Pig: Blockchain State Channel Game
Master’s thesis project on using state channels to make two-player blockchain games practical through off-chain coordination.
My master’s thesis used the dice game Pig as a concrete way to study state channels for Ethereum. The real subject was the coordination protocol behind the game: how to let two players exchange signed state updates off-chain and only fall back to the blockchain when necessary.
How it works
Two players open a channel by locking funds in an on-chain contract. From there, the match progresses through signed off-chain messages that update the shared game state without paying on-chain costs turn by turn. Only settlement, or a dispute, requires direct blockchain interaction.
That makes the project a Layer 2 prototype for a narrow but meaningful class of applications: two-player games where latency and transaction cost would otherwise make the experience unusable.
Key challenges
- Dispute resolution: designing challenge logic for the case where one player stops cooperating or disagrees on the latest state.
- Randomness: handling dice rolls in a way that works inside a blockchain-constrained architecture without relying on a trivial trusted source.

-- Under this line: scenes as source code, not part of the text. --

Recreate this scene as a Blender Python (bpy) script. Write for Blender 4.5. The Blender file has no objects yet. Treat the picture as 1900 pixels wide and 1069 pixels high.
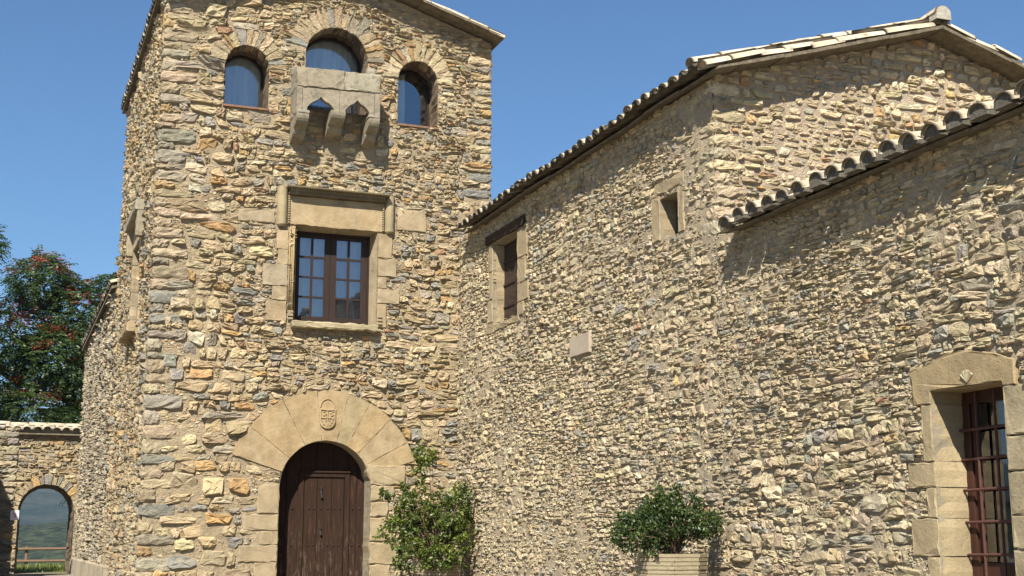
import bpy, math, random
import numpy as np
from mathutils import Vector, Matrix

random.seed(7)
RNG = np.random.default_rng(11)
SC = bpy.context.scene
COL = SC.collection

# ------------------------------------------------------------------ camera
CAM = np.array([0.0, -22.0, 1.6])
YAW, PIT, FPX = math.radians(21.1), math.radians(10.75), 2450.0
C_F = np.array([math.sin(YAW)*math.cos(PIT), math.cos(YAW)*math.cos(PIT), math.sin(PIT)])
C_R = np.array([math.cos(YAW), -math.sin(YAW), 0.0])
C_U = np.cross(C_R, C_F)
cd = bpy.data.cameras.new('camera')
cam = bpy.data.objects.new('camera', cd)
COL.objects.link(cam)
cd.sensor_width = 36.0
cd.lens = FPX/1900*36.0
cd.clip_start = 0.1
cd.clip_end = 20000
cam.matrix_world = Matrix(((C_R[0], C_U[0], -C_F[0], CAM[0]), (C_R[1], C_U[1], -C_F[1], CAM[1]),
                           (C_R[2], C_U[2], -C_F[2], CAM[2]), (0, 0, 0, 1)))
SC.camera = cam

# ------------------------------------------------------------------ light
SUN_DIR = Vector((-0.60, -1.0, 1.20)).normalized()
SUN_EL = math.asin(SUN_DIR.z)
w = bpy.data.worlds.new('World')
SC.world = w
w.use_nodes = True
wn = w.node_tree
bg = wn.nodes['Background']
sky = wn.nodes.new('ShaderNodeTexSky')
sky.sky_type = 'NISHITA'
sky.sun_disc = False
sky.sun_elevation = SUN_EL
sky.sun_rotation = math.atan2(SUN_DIR.x, SUN_DIR.y)
sky.altitude = 300
sky.air_density = 1.15
sky.dust_density = 0.0
sky.ozone_density = 3.0
bg.inputs['Strength'].default_value = 0.05
tint = wn.nodes.new('ShaderNodeMix')
tint.data_type = 'RGBA'
tint.blend_type = 'MULTIPLY'
tint.inputs[0].default_value = 1.0
tint.inputs[7].default_value = (.70, .93, 1.12, 1)
wn.links.new(sky.outputs[0], tint.inputs[6])
wn.links.new(tint.outputs[2], bg.inputs['Color'])
sl = bpy.data.lights.new('sun', 'SUN')
sl.energy = 5.0
sl.angle = math.radians(0.5)
sl.color = (1.0, 0.94, 0.83)
so = bpy.data.objects.new('sun', sl)
COL.objects.link(so)
so.location = (-10, -30, 40)
so.rotation_euler = (-SUN_DIR).to_track_quat('-Z', 'Y').to_euler()
SC.view_settings.view_transform = 'Standard'
SC.view_settings.look = 'None'
SC.view_settings.exposure = 1.1
SC.view_settings.gamma = 1.0
SC.view_settings.use_curve_mapping = False
SC.cycles.max_bounces = 6
SC.cycles.diffuse_bounces = 2
SC.cycles.transparent_max_bounces = 12

# ------------------------------------------------------------------ node helpers
class NT:
    def __init__(s, name):
        s.m = bpy.data.materials.new(name)
        s.m.use_nodes = True
        s.t = s.m.node_tree
        s.t.nodes.clear()
        s.out = s.n('ShaderNodeOutputMaterial')
    def n(s, k, **kw):
        x = s.t.nodes.new(k)
        for a, b in kw.items():
            setattr(x, a, b)
        return x
    def l(s, a, b):
        s.t.links.new(a, b)
    def val(s, sock, v):
        if isinstance(v, bpy.types.NodeSocket):
            s.l(v, sock)
        else:
            sock.default_value = v
    def pos(s):
        if not hasattr(s, '_p'):
            s._p = s.n('ShaderNodeNewGeometry').outputs['Position']
        return s._p
    def scaled(s, vec3):
        m = s.n('ShaderNodeMapping')
        s.l(s.pos(), m.inputs['Vector'])
        m.inputs['Scale'].default_value = vec3
        return m.outputs[0]
    def noise(s, scale, detail=4, rough=.6, vec=None, out='Fac'):
        x = s.n('ShaderNodeTexNoise')
        s.l(vec if vec is not None else s.pos(), x.inputs['Vector'])
        x.inputs['Scale'].default_value = scale
        x.inputs['Detail'].default_value = detail
        x.inputs['Roughness'].default_value = rough
        return x.outputs[out]
    def voro(s, scale, vec=None, out='Distance', feature='F1'):
        x = s.n('ShaderNodeTexVoronoi', feature=feature)
        s.l(vec if vec is not None else s.pos(), x.inputs['Vector'])
        x.inputs['Scale'].default_value = scale
        return x.outputs[out]
    def ramp(s, fac, stops):
        x = s.n('ShaderNodeValToRGB')
        s.l(fac, x.inputs[0])
        e = x.color_ramp.elements
        while len(e) < len(stops):
            e.new(.5)
        for i, (p, c) in enumerate(stops):
            e[i].position = p
            e[i].color = (c, c, c, 1) if isinstance(c, (int, float)) else (*c, 1)
        return x.outputs[0]
    def mix(s, fac, a, b, mode='MIX'):
        x = s.n('ShaderNodeMix', data_type='RGBA', blend_type=mode)
        s.val(x.inputs[0], fac)
        s.val(x.inputs[6], a if isinstance(a, bpy.types.NodeSocket) else (*a, 1))
        s.val(x.inputs[7], b if isinstance(b, bpy.types.NodeSocket) else (*b, 1))
        return x.outputs[2]
    def math(s, op, a, b=0.0):
        x = s.n('ShaderNodeMath', operation=op)
        s.val(x.inputs[0], a)
        s.val(x.inputs[1], b)
        return x.outputs[0]
    def bump(s, h, strength, dist, prev=None):
        x = s.n('ShaderNodeBump')
        x.inputs['Strength'].default_value = strength
        x.inputs['Distance'].default_value = dist
        s.l(h, x.inputs['Height'])
        if prev is not None:
            s.l(prev, x.inputs['Normal'])
        return x.outputs[0]
    def bsdf(s, col, rough=.9, nrm=None, metal=0.0, spec=.3):
        x = s.n('ShaderNodeBsdfPrincipled')
        s.val(x.inputs['Base Color'], col if isinstance(col, bpy.types.NodeSocket) else (*col, 1))
        s.val(x.inputs['Roughness'], rough)
        x.inputs['Metallic'].default_value = metal
        x.inputs['Specular IOR Level'].default_value = spec
        if nrm is not None:
            s.l(nrm, x.inputs['Normal'])
        s.l(x.outputs[0], s.out.inputs[0])
        return x
    def attr(s, name='col'):
        return s.n('ShaderNodeAttribute', attribute_name=name).outputs['Color']
    def rnd(s):
        return s.n('ShaderNodeObjectInfo').outputs['Random']

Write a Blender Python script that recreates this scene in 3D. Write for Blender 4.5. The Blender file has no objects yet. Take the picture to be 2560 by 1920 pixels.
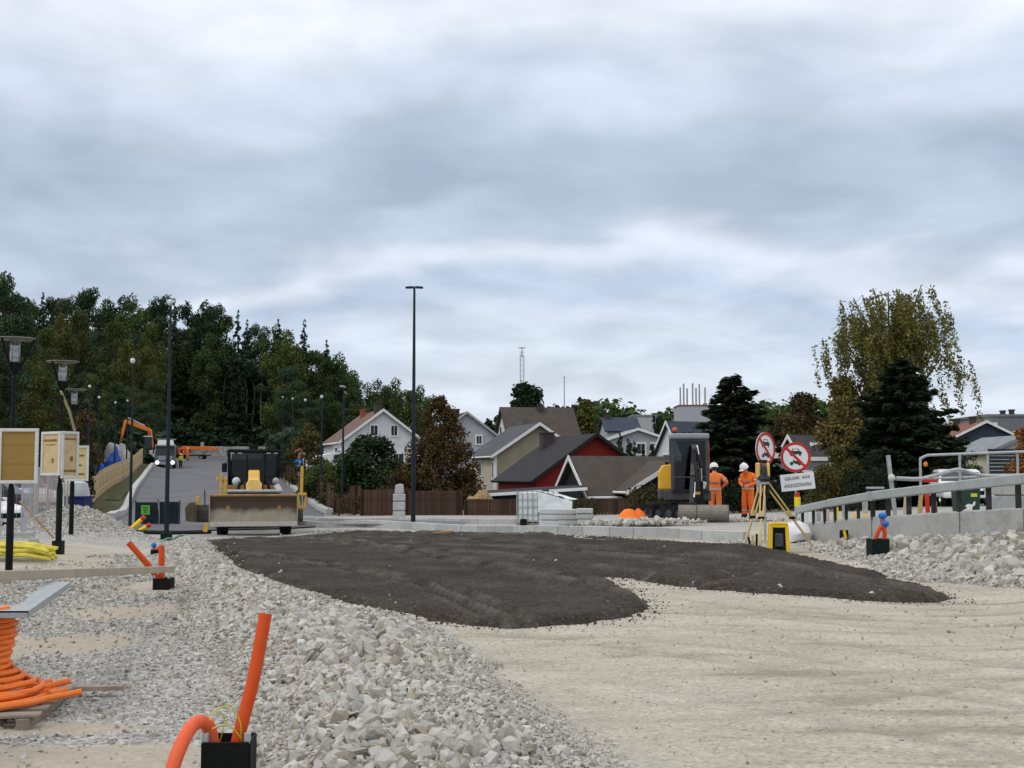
import bpy, bmesh, math, random
import numpy as np
from mathutils import Vector, Matrix
random.seed(7); rng = np.random.default_rng(7)
R = math.radians
scene = bpy.context.scene
COL = scene.collection
# ------------------------------------------------------------------ camera
F = 3200.0; EYE = 1.75; TILT = math.atan(230 / F)      # focal length in photo pixels (2560 wide)
cam_d = bpy.data.cameras.new('camera'); cam = bpy.data.objects.new('camera', cam_d); COL.objects.link(cam)
cam.location = (0, 0, EYE); cam.rotation_euler = (R(90) + TILT, 0, 0)
cam_d.sensor_width = 36; cam_d.lens = 36 * F / 2560
cam_d.clip_start = 0.1; cam_d.clip_end = 9000
scene.camera = cam
# ------------------------------------------------------------------ sky (overcast) and sun
SUN_EL, SUN_AZ = R(48), R(-125)          # azimuth measured clockwise from +Y (view direction)
w = bpy.data.worlds.new('World'); scene.world = w; w.use_nodes = True
nt = w.node_tree; nt.nodes.clear()
def N(nt, t, **k):
    n = nt.nodes.new(t)
    for a, b in k.items(): setattr(n, a, b)
    return n
def math_node(nt, op, a, b=None, c=None):
    n = N(nt, 'ShaderNodeMath', operation=op)
    for i, v in enumerate((a, b, c)):
        if v is None: continue
        if isinstance(v, (int, float)): n.inputs[i].default_value = v
        else: nt.links.new(v, n.inputs[i])
    return n.outputs[0]
def ramp(nt, fac, stops, interp='LINEAR'):
    n = N(nt, 'ShaderNodeValToRGB'); cr = n.color_ramp; cr.interpolation = interp
    while len(cr.elements) < len(stops): cr.elements.new(0.5)
    for e, (p, c) in zip(cr.elements, stops):
        e.position = p; e.color = (*c, 1) if len(c) == 3 else c
    nt.links.new(fac, n.inputs[0]); return n.outputs[0]
tc = N(nt, 'ShaderNodeTexCoord')
sep = N(nt, 'ShaderNodeSeparateXYZ'); nt.links.new(tc.outputs['Generated'], sep.inputs[0])
zc = math_node(nt, 'MAXIMUM', sep.outputs[2], 0.0)
den = math_node(nt, 'ADD', zc, 0.24)
cmb = N(nt, 'ShaderNodeCombineXYZ')
nt.links.new(math_node(nt, 'DIVIDE', sep.outputs[0], den), cmb.inputs[0])
nt.links.new(math_node(nt, 'DIVIDE', sep.outputs[1], den), cmb.inputs[1])
def wnoise(scale, detail, rough, off, dist=0.0):
    mp = N(nt, 'ShaderNodeMapping'); mp.inputs['Location'].default_value = off
    nt.links.new(cmb.outputs[0], mp.inputs[0])
    n = N(nt, 'ShaderNodeTexNoise'); n.inputs['Scale'].default_value = scale
    n.inputs['Detail'].default_value = detail; n.inputs['Roughness'].default_value = rough
    n.inputs['Distortion'].default_value = dist
    nt.links.new(mp.outputs[0], n.inputs[0]); return n.outputs[0]
n1 = wnoise(0.75, 4, 0.5, (3.1, 1.7, 0)); n2 = wnoise(2.2, 5, 0.48, (8.3, 4.2, 2), 0.2)
e1 = math_node(nt, 'MULTIPLY_ADD', n1, 0.22, -0.11)
e2 = math_node(nt, 'MULTIPLY_ADD', n2, 0.12, -0.06)
el = math_node(nt, 'ADD', math_node(nt, 'ADD', zc, e1), e2)
cloud = ramp(nt, el, [(0.0, (.75, .82, .93)), (0.075, (.72, .80, .92)), (0.112, (.57, .675, .83)), (0.142, (.77, .835, .95)),
                      (0.172, (.54, .63, .765)), (0.235, (.49, .58, .71)), (0.285, (.69, .775, .91)), (0.325, (.90, .95, 1.05)),
                      (0.45, (.97, 1.0, 1.07)), (1.0, (1.34, 1.34, 1.36))], 'EASE')
wisp = ramp(nt, wnoise(4.0, 6, 0.5, (1, 9, 5), 0.3), [(0.35, (.86, .87, .88)), (0.66, (1.13, 1.12, 1.11))])
mul = N(nt, 'ShaderNodeMixRGB', blend_type='MULTIPLY'); mul.inputs[0].default_value = 1
nt.links.new(cloud, mul.inputs[1]); nt.links.new(wisp, mul.inputs[2])
sky = N(nt, 'ShaderNodeTexSky', sky_type='NISHITA'); sky.sun_disc = False
sky.sun_elevation = SUN_EL; sky.sun_rotation = SUN_AZ
skym = N(nt, 'ShaderNodeMixRGB', blend_type='MULTIPLY'); skym.inputs[0].default_value = 1
nt.links.new(sky.outputs[0], skym.inputs[1]); skym.inputs[2].default_value = (.1, .1, .1, 1)
mix = N(nt, 'ShaderNodeMixRGB'); mix.inputs[0].default_value = 0.93
nt.links.new(skym.outputs[0], mix.inputs[1]); nt.links.new(mul.outputs[0], mix.inputs[2])
bg = N(nt, 'ShaderNodeBackground'); bg.inputs[1].default_value = 1.0
wo = N(nt, 'ShaderNodeOutputWorld')
nt.links.new(mix.outputs[0], bg.inputs[0]); nt.links.new(bg.outputs[0], wo.inputs[0])
sd = bpy.data.lights.new('sun', 'SUN'); sun = bpy.data.objects.new('sun', sd); COL.objects.link(sun)
sd.energy = 0.9; sd.angle = R(14); sd.color = (1, .97, .92)
sv = Vector((math.sin(SUN_AZ) * math.cos(SUN_EL), math.cos(SUN_AZ) * math.cos(SUN_EL), math.sin(SUN_EL)))
sun.rotation_euler = sv.to_track_quat('Z', 'Y').to_euler()
scene.view_settings.view_transform = 'Standard'; scene.view_settings.look = 'None'
scene.view_settings.gamma = 1; scene.view_settings.exposure = 0; scene.view_settings.use_curve_mapping = False
scene.cycles.max_bounces = 5; scene.cycles.diffuse_bounces = 3; scene.cycles.glossy_bounces = 2
scene.cycles.transmission_bounces = 4; scene.cycles.transparent_max_bounces = 6
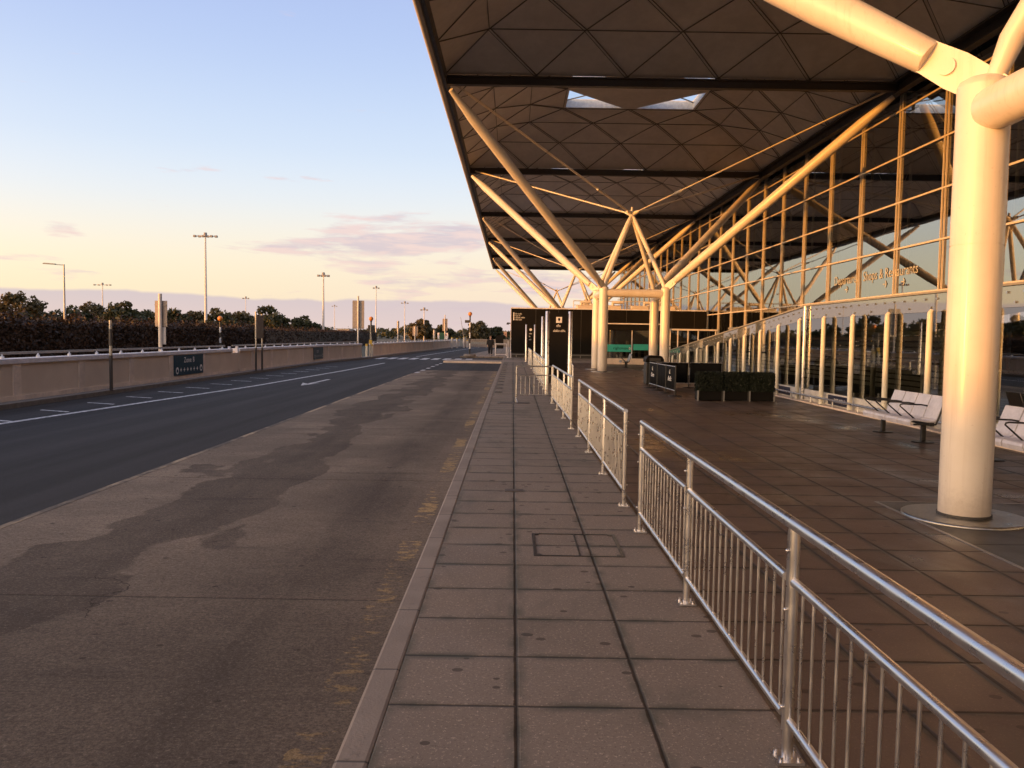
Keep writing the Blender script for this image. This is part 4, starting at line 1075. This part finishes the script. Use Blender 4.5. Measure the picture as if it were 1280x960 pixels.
def sign_post(x, y, h, w_, z0, z1, label, low=True, mat='sign_back'):
    s = thing('sign_post', label, 'sign', (x,y,-.2), 'tall sign posts seen from behind')
    MB().path([(x,y-.06,-.2),(x,y-.06,h)], .065, 14).build('pole', 'mast_paint', s)
    MB().bx(x-w_/2,x+w_/2,y+.01,y+.04,z0,z1).build('panel', mat, s)
    for zz in (z0+.15, z1-.15): MB().bx(x-w_/2,x+w_/2,y-.01,y+.01,zz-.03,zz+.03).build('clip_rail', mat, s)
    if low: MB().bx(x-.08,x+.16,y+.01,y+.03,z0-.62,z0-.02).build('small_panel', 'mast_paint', s)
    return s
sign_post(-12.3, 29.0, 2.98, .42, 1.84, 2.74, 'tall sign post seen from behind, standing behind the wall left of the Zone B sign')
sign_post(-11.35, 60.9, 4.45, .86, 2.05, 4.12, 'tall grey sign post seen from behind at the end of the first wall', low=False, mat='lamp_grey')
sign_post(-9.0, 110., 4.35, .66, 2.25, 3.85, 'tall sign post seen from behind beside the far parapet wall', low=True)
def belisha(x, y, h, label, base=False):
    s = thing('belisha_beacon', label, 'crossing beacon', (x,y,-.1), 'striped crossing beacons')
    n = 7; z0 = .16 if base else -.1
    for i in range(n):
        a = z0+(h-.38-z0)*i/n; b_ = z0+(h-.38-z0)*(i+1)/n
        MB().path([(x,y,a),(x,y,b_)], .062, 14).build('band', 'belisha_black' if i % 2 == 0 else 'belisha_white', s)
    MB().path([(x,y,h-.38),(x,y,h-.34),(x,y,h-.32)], [.06,.1,.1], 14).build('lamp_seat', 'belisha_black', s)
    MB().ball((x,y,h-.16), .17, 18, 12).build('globe', 'amber', s)
    if base: MB().path([(x,y,-.03),(x,y,.14),(x,y,.17)], [.55,.5,.42], 8).build('plinth', 'stone_grey', s, bevel=.02)
    return s
plain('amber', (.75, .27, .05), .3, var=.03)
belisha(-19.4, 55, 2.72, 'striped crossing beacon with amber globe in front of the hedge')
belisha(-10.75, 62.9, 3.0, 'striped crossing beacon with amber globe at the end of the first wall')
bz = belisha(-3.53, 68.3, 3.62, 'striped crossing beacon with orange globe on a stone block right of the road', base=True)
MB().bx(-3.95,-3.55,68.24,68.36,2.72,2.95).build('side_lamp', 'pole_dark', bz)
tl = thing('traffic_light', 'black traffic light head seen from behind on grey post at the zebra crossing', 'traffic light', (-10.55,61.6,-.05))
MB().path([(-10.55,61.6,-.05),(-10.55,61.6,2.35)], .055, 14).build('post', 'galv', tl)
MB().bx(-10.78,-10.28,61.66,61.9,1.78,2.35).build('head', 'black_metal', tl, bevel=.03)
MB().bx(-10.66,-10.44,61.5,61.56,.95,1.25).build('push_button_box', 'yellow_paint', tl)
def small_post(x, y, h, w_, label, mat):
    s = thing('post_sign', label, 'sign', (x,y,-.05), 'slim signs along the far wall')
    MB().path([(x,y,-.05),(x,y,h)], .05, 10).build('pole', 'mast_paint', s)
    MB().bx(x-w_/2,x+w_/2,y+.06,y+.09,h-1.0,h-.04).build('panel', mat, s); return s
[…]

- Protocol design: keeping the implementation modular enough that the same state-channel structure could support more than one game.
The thesis also compared the state-channel approach against a fully on-chain baseline on Ropsten-era infrastructure, which was the practical validation point: fewer on-chain interactions, lower cost, and a more workable interaction model.
The communication layer behind that flow became the companion project Ethereum Data Channel, which handled peer-to-peer message exchange between participants.